SPRUI30H November 2015 – May 2024 DRA745 , DRA746 , DRA750 , DRA756
Software Direct Preload SDP allows preloading of a range of system memory into the program cache. Software sets the preload base address register (EVE_PC_PBAR), along with a preload byte counter (EVE_PC_PBC) register (maximum = 0x8000). Hardware will issue a cache line fill request to the system for the associated line for the programmed address range. When the data is returned for each line, it is written into the cache (32-bits per write, to minimize program stalls) and the tag is marked as valid for the new address. This process is repeated for every cache line in the requested range. When the operation completes, the EVE_PC_PBC register is set to 0.

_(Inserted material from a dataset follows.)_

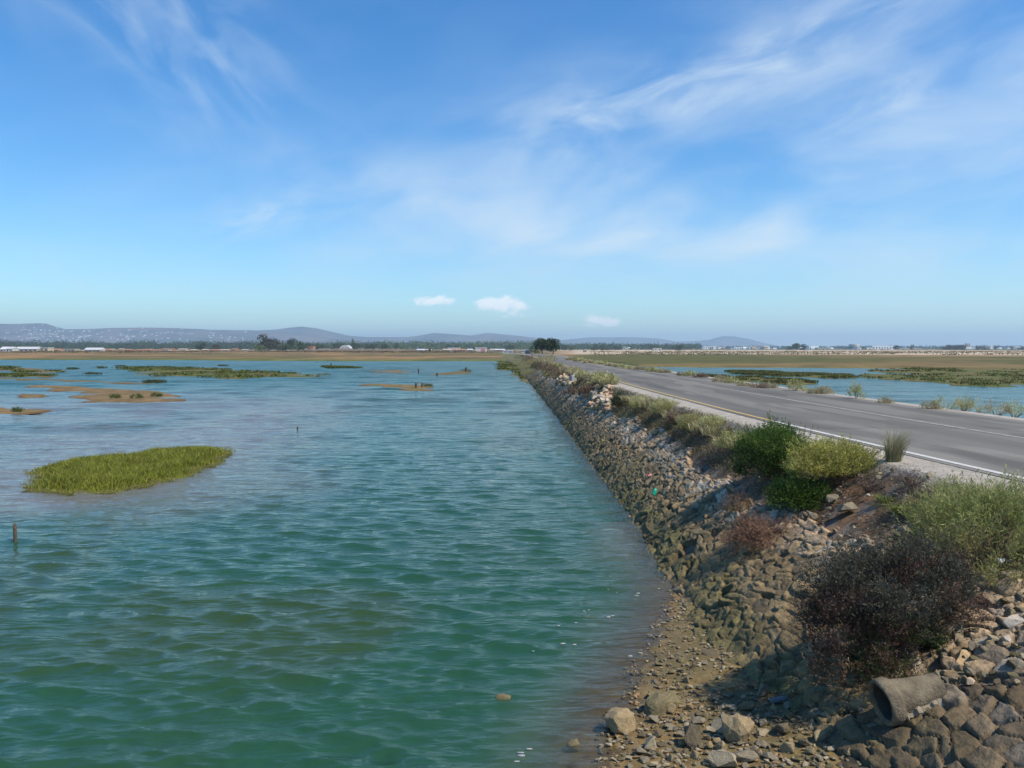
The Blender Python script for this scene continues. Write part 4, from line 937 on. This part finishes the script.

Software must verify that the previous operation is completed before issuing another SDP operation.
Functional ARP32 requests are given a lower priority relative to software preload requests. The normal operation of the software preload results in many idle cycles while preload requests are in flight through the system. During that time ARP32 CPU accesses that result in cache hits proceed unhindered. If a CPU cache miss occurs while SDP operation is active, the two operations proceed in parallel.
The start address can be any arbitrary byte address, whereas the preload operation occurs on cache lines (32-bit aligned).Thus, the range preloaded is effectively rounded down to the nearest cache-line address relative to the start address, and rounded up to include the entire cache line relative to the end address.
Preload requests operate in parallel with the DBP block and do not use the buffering provided by the DBP block. Instead, the returned data for software direct preload is written directly to the program cache as highest priority, thus minimizing the required buffering and minimizing the impact on the system.